Monday, May 6, 2013

Back from Grandmothering

They say, when you have a grandchild there is this quantum shift in the universe. I think I must of instinctually known that when at on 4/15 I couldn't go to sleep. I lay awake for most of the night with an ill defined anxious rumbling in my soul. Looking at the clock I watched the hours pass by until I fell asleep around 5am. About an hour later I got a call from my daughter saying she "thought" she might be in labor.

I threw just about everything I could think of into a bag and hastily made reservations to fly out later that day. It was a wonderful thing that I made it before Alexandra was born. The universe conspired to make me a part of this incredible moment (even if I was in the waiting room).

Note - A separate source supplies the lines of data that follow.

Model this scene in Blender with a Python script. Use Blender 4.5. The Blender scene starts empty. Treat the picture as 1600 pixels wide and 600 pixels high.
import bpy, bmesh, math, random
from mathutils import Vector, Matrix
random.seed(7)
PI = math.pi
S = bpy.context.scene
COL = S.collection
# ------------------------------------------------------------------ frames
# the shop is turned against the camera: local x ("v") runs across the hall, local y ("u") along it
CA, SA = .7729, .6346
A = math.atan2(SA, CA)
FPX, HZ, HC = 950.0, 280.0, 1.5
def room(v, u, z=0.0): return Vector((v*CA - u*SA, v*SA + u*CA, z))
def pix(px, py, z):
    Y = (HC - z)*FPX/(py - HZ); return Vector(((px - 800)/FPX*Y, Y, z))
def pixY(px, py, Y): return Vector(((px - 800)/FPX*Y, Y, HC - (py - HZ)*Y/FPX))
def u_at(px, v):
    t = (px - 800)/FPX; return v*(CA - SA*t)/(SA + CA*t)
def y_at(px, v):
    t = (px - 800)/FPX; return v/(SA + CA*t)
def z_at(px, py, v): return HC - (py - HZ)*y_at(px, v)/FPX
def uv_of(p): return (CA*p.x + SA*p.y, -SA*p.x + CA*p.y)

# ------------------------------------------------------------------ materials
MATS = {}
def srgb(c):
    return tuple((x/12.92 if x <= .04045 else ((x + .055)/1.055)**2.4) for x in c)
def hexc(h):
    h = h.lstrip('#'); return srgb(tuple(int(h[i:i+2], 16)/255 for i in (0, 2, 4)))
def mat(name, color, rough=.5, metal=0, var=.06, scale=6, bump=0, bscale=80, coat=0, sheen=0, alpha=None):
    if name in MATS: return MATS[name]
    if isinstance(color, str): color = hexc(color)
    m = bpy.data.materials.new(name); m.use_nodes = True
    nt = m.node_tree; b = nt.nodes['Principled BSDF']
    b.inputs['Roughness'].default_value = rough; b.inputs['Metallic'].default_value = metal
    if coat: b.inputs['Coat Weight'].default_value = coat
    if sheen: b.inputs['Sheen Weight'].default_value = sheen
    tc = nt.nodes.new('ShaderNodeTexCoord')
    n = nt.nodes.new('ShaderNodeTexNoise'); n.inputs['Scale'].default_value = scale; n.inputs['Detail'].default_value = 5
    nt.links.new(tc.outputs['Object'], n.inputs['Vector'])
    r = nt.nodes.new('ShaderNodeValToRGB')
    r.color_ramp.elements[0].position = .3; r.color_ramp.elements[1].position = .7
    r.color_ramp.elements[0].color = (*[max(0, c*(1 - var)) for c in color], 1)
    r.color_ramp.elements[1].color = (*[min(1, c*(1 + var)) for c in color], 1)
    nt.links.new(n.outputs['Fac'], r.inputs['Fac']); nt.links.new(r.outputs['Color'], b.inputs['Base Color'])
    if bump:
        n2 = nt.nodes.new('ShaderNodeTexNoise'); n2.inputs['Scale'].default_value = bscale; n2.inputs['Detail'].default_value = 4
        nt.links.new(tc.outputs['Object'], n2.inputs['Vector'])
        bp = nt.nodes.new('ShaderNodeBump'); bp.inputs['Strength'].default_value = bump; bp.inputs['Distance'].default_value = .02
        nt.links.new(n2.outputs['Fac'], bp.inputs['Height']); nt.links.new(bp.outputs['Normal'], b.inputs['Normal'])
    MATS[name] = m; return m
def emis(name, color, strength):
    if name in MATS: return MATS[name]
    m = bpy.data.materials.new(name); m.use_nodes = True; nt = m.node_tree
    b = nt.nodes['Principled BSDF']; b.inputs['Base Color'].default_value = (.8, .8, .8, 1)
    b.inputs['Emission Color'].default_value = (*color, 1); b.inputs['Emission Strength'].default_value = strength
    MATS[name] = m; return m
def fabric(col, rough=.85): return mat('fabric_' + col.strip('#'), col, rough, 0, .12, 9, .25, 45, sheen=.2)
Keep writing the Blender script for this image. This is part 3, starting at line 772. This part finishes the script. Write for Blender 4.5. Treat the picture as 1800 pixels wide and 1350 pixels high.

The joy of holding a grandchild in your arms is at once magical and wonderful and yet strange and takes a moment to sink in. Who is this little creature you are holding. They tell you her name is Alexandra Joyce Katherine Welch (the third name in honor of me, my Mom and my great grandmother).  You let that sink in and look at her nose, her hairline, her chin and seek to find the familiar in this unique little person. You look deeply at every part of her saying her name over and over in your head to properly place her in your mind. And as you do this you look back on when your own children were born. The newness, the wonder, the tiny bit of nervousness all is still fresh in your memory. And this feeling you are aware of is as familiar as those memories, something has changed.

My time I spent in Virginia was a blessing beyond measure. This little girl this grandchild of Glenn and me, will spend most of her time far away from us. And in as much as people seek to comfort me with words like "Facetime" or "Skype" I know there is little that can replace dancing with your granddaughter to show tunes, or soothing her with a steady hold and make believe lullaby.

We celebrated my 60th birthday the four of us. Three generations. I realized that when I think of my grandmother, that is Alex's Great Great Grandmother and I feel my age. But the feeling I get is not sad, it is rejoiceful. I rejoice that I can be the messenger of the women who went before me. I can sing Grandmother Dietel's song to Alex and she can feel her love through me. I can dance a jig in the living room and cry at the drop of a hat and share little bit of my Mother with her.

I have been blessed with enough time to make this happen, when there was a day in which I would not have been able to.

We went on an adventure to Assateague Island and stood on a beach not far from where our ancestors walked. We saw ponies running wild that were part of my childhood favorite books. Together we welcomed life, its past, its present and its future.

Yes, something has changed in a profound way, but in an odd way it really hasn't. It has sharpened everything to a fine and definite portrait of life. I am so very grateful to have been given this gift.

When I left Virginia, I was mighty brave until I left the car at the curb of the airport where my eyes welled up with tears. In the years to come I am sure to have many moments where I share tie with Alexandra, but it is hard to imagine any more moving than these three weeks.

And whatever you call me, whenever you call me know I will always be there.